• [Records from a dataset]
>>>>>

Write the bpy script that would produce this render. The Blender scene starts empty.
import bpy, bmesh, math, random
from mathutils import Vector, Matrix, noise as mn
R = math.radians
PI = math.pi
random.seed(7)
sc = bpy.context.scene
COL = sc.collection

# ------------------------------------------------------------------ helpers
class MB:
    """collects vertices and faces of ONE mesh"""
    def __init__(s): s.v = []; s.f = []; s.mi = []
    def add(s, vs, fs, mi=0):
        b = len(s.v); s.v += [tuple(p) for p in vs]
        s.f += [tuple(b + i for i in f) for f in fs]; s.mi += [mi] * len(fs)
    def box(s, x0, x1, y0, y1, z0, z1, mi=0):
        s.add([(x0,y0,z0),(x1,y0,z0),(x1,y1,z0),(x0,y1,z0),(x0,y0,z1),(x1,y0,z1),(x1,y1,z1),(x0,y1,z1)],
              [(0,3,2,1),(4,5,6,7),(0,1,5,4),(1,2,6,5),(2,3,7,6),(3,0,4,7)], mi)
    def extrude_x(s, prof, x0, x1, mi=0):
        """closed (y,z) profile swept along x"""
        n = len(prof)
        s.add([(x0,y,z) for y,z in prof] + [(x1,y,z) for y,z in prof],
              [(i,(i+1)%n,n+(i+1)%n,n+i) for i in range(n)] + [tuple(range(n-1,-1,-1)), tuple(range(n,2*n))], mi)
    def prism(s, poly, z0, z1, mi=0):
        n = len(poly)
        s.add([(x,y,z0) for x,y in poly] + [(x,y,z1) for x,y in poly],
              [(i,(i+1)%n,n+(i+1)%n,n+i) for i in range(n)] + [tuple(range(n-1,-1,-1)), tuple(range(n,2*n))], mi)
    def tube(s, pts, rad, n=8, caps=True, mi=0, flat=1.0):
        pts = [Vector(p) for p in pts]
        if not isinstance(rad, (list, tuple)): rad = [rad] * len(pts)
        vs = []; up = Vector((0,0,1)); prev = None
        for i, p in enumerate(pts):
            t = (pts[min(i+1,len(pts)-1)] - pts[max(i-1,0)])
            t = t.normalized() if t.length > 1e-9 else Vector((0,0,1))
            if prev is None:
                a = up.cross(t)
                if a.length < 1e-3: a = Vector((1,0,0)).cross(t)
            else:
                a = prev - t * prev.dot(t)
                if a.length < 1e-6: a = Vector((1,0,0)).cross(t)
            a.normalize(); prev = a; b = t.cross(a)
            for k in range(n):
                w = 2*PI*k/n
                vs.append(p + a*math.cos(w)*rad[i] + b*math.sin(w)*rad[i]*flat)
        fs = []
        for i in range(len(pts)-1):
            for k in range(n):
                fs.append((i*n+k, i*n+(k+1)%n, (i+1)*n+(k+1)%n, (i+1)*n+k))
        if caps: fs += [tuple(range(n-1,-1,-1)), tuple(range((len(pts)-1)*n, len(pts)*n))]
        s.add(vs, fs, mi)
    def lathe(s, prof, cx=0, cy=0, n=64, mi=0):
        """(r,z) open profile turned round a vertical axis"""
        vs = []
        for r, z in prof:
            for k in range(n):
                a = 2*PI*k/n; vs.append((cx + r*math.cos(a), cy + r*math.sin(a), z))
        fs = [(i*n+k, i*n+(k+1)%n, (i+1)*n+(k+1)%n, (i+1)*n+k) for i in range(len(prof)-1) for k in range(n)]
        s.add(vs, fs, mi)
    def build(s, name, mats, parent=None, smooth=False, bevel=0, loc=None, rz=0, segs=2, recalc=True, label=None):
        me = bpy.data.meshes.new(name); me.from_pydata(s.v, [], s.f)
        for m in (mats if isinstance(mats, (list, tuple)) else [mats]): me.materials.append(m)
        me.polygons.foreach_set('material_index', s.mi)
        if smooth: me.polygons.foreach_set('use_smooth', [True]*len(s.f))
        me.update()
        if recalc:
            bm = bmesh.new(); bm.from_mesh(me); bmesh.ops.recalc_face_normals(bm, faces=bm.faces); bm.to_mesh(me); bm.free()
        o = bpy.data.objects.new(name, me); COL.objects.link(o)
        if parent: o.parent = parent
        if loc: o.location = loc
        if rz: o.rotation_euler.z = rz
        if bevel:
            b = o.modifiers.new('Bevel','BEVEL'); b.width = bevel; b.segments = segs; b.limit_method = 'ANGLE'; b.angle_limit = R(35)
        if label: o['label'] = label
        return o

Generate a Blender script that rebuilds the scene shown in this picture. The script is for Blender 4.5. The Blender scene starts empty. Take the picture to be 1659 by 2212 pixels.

<<<<<

• [AIM OF THE TASK]
Each line of the material should be duplicated exactly, please.

• [FINISHED EXERCISE]
Write the bpy script that would produce this render. The Blender scene starts empty.
import bpy, bmesh, math, random
from mathutils import Vector, Matrix, noise as mn
R = math.radians
PI = math.pi
random.seed(7)
sc = bpy.context.scene
COL = sc.collection

# ------------------------------------------------------------------ helpers
class MB:
    """collects vertices and faces of ONE mesh"""
    def __init__(s): s.v = []; s.f = []; s.mi = []
    def add(s, vs, fs, mi=0):
        b = len(s.v); s.v += [tuple(p) for p in vs]
        s.f += [tuple(b + i for i in f) for f in fs]; s.mi += [mi] * len(fs)
    def box(s, x0, x1, y0, y1, z0, z1, mi=0):
        s.add([(x0,y0,z0),(x1,y0,z0),(x1,y1,z0),(x0,y1,z0),(x0,y0,z1),(x1,y0,z1),(x1,y1,z1),(x0,y1,z1)],
              [(0,3,2,1),(4,5,6,7),(0,1,5,4),(1,2,6,5),(2,3,7,6),(3,0,4,7)], mi)
    def extrude_x(s, prof, x0, x1, mi=0):
        """closed (y,z) profile swept along x"""
        n = len(prof)
        s.add([(x0,y,z) for y,z in prof] + [(x1,y,z) for y,z in prof],
              [(i,(i+1)%n,n+(i+1)%n,n+i) for i in range(n)] + [tuple(range(n-1,-1,-1)), tuple(range(n,2*n))], mi)
    def prism(s, poly, z0, z1, mi=0):
        n = len(poly)
        s.add([(x,y,z0) for x,y in poly] + [(x,y,z1) for x,y in poly],
              [(i,(i+1)%n,n+(i+1)%n,n+i) for i in range(n)] + [tuple(range(n-1,-1,-1)), tuple(range(n,2*n))], mi)
    def tube(s, pts, rad, n=8, caps=True, mi=0, flat=1.0):
        pts = [Vector(p) for p in pts]
        if not isinstance(rad, (list, tuple)): rad = [rad] * len(pts)
        vs = []; up = Vector((0,0,1)); prev = None
        for i, p in enumerate(pts):
            t = (pts[min(i+1,len(pts)-1)] - pts[max(i-1,0)])
            t = t.normalized() if t.length > 1e-9 else Vector((0,0,1))
            if prev is None:
                a = up.cross(t)
                if a.length < 1e-3: a = Vector((1,0,0)).cross(t)
            else:
                a = prev - t * prev.dot(t)
                if a.length < 1e-6: a = Vector((1,0,0)).cross(t)
            a.normalize(); prev = a; b = t.cross(a)
            for k in range(n):
                w = 2*PI*k/n
                vs.append(p + a*math.cos(w)*rad[i] + b*math.sin(w)*rad[i]*flat)
        fs = []
        for i in range(len(pts)-1):
            for k in range(n):
                fs.append((i*n+k, i*n+(k+1)%n, (i+1)*n+(k+1)%n, (i+1)*n+k))
        if caps: fs += [tuple(range(n-1,-1,-1)), tuple(range((len(pts)-1)*n, len(pts)*n))]
        s.add(vs, fs, mi)
    def lathe(s, prof, cx=0, cy=0, n=64, mi=0):
        """(r,z) open profile turned round a vertical axis"""
        vs = []
        for r, z in prof:
            for k in range(n):
                a = 2*PI*k/n; vs.append((cx + r*math.cos(a), cy + r*math.sin(a), z))
        fs = [(i*n+k, i*n+(k+1)%n, (i+1)*n+(k+1)%n, (i+1)*n+k) for i in range(len(prof)-1) for k in range(n)]
        s.add(vs, fs, mi)
    def build(s, name, mats, parent=None, smooth=False, bevel=0, loc=None, rz=0, segs=2, recalc=True, label=None):
        me = bpy.data.meshes.new(name); me.from_pydata(s.v, [], s.f)
        for m in (mats if isinstance(mats, (list, tuple)) else [mats]): me.materials.append(m)
        me.polygons.foreach_set('material_index', s.mi)
        if smooth: me.polygons.foreach_set('use_smooth', [True]*len(s.f))
        me.update()
        if recalc:
            bm = bmesh.new(); bm.from_mesh(me); bmesh.ops.recalc_face_normals(bm, faces=bm.faces); bm.to_mesh(me); bm.free()
        o = bpy.data.objects.new(name, me); COL.objects.link(o)
        if parent: o.parent = parent
        if loc: o.location = loc
        if rz: o.rotation_euler.z = rz
        if bevel:
            b = o.modifiers.new('Bevel','BEVEL'); b.width = bevel; b.segments = segs; b.limit_method = 'ANGLE'; b.angle_limit = R(35)
        if label: o['label'] = label
        return o

Generate a Blender script that rebuilds the scene shown in this picture. The script is for Blender 4.5. The Blender scene starts empty. Take the picture to be 1659 by 2212 pixels.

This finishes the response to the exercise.